It was inspired by his participation in the Kinder trespass, a protest by the urban Young Communist League of Manchester, and was the work that began MacColl's career as a singer-songwriter.
The 'ramblers', led by Benny Rothman, walked from Bowden Bridge Quarry, near Hayfield, to climb the hill called Kinder Scout in the Derbyshire Peak District on 24 April 1932.
[3][4] What MacColl did not know was that the protest was to have a powerful long-term effect, leading to improved access to the countryside in the shape of national parks (from 1949), long-distance footpaths starting with the Pennine Way (opened in 1965) and various forms of the desired 'right to roam' (such as with the CRoW Act, 2000).

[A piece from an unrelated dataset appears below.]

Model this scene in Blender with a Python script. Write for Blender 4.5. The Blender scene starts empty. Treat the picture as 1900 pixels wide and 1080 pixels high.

[5] "The Manchester Rambler", written in 1932 not long after the Kinder trespass and inspired by that event, was MacColl's first important song, according to Harker,[3] who argues that it "marks a departure from the [singer's] leaden-footed and slogan-heavy juvenilia".
The lyrics are suitably comical on the confrontation between the ramblers and the gamekeepers in the style of musical theatre, argues Harker, with lines such as "He called me a louse and said 'Think of the grouse'".
[15] The Oxford Dictionary of National Biography writes of MacColl that "One of his first and finest protest songs, ‘The Manchester Rambler’, dealt with the ‘mass trespass’ campaigns of the 1930s, in which hikers fought pitched battles with gamekeepers when they invaded privately owned grouse moors.
"[16] The Encyclopaedia of Contemporary British Culture describes MacColl as "a crucial figure" in the folk revival of the 1950s and 1960s, and names "The Manchester Rambler" as one of his "more famous songs".
[19] The British Mountaineering Council's booklet issued in 2012 to commemorate 80 years of the Kinder mass trespass reproduced the lyrics of "The Manchester Rambler" in full.